On Mon Apr 7 2008 at 13:21:05 -0700 (PDT), "Steve Lamb" <grey@xxxxxxxxx> wrote:
> I don't know if there is a consensus but so far my experience with
> Debian's implementation of Xen has been less than stellar. I am having
> a severe problem getting it running on Etch on my router/server. So
> much so that it is doing things I don't think Xen is supposed to do!
> Meanwhile I tested it on my laptop, also Debian Etch, and it worked
> first time.
>
> As much as I loathe not recommending Debian or its children I think
> CentOS is the most stable right now. Seems like the boys in red are
> really doing their hardest to make Xen a true part of the base set with
> very robust integration and support.
I have been running xen 3.1 on Debian etch now since September 4 with no
issues. This is with 32 and 64 bit dom0s on different machines, and
with a mixture of 32 and 64 bit domUs (pv), including 32 bit domU on
64 bit dom0, as well as 32 bit hvm on 64 bit dom0. I have run a mixture
of Debian sarge (with a few updated packages), Debian etch, Debian lenny,
Debian sid, Ubuntu 7.10, Fedora 7, and a couple of others which I've
forgotten, none of which has had any issues.

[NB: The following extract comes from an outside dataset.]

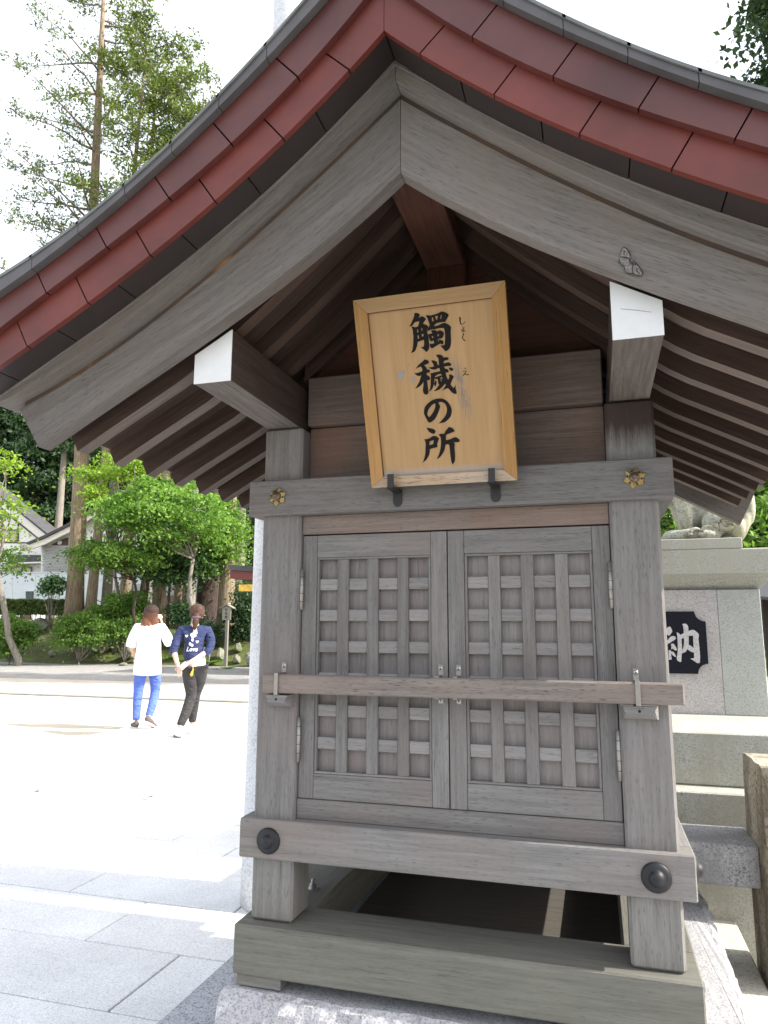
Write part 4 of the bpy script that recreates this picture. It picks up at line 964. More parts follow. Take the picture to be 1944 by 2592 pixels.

The xen packages I compiled myself using patches which appeared in
August with the string '0sdrik2' in them, and the kernels for dom0s
and for PV domUs are all 2.6.18 kernels that were patched with patches
from Xensource. If anyone is interested, the binaries (as .debs), sources
including all patches, are available from
ftp://ftp.man.ac.uk/pub/linux/distributions/local/tmp/xen/new/
For what it's worth, my experience has been that, if you want reall
solid Xen systems, you need to begin from Xensource, not from your
distributions. This of course means that you may have problems related
to hardware support. For me, the use of 32 under 64 has been pretty
essential, so that excludes a lot of options.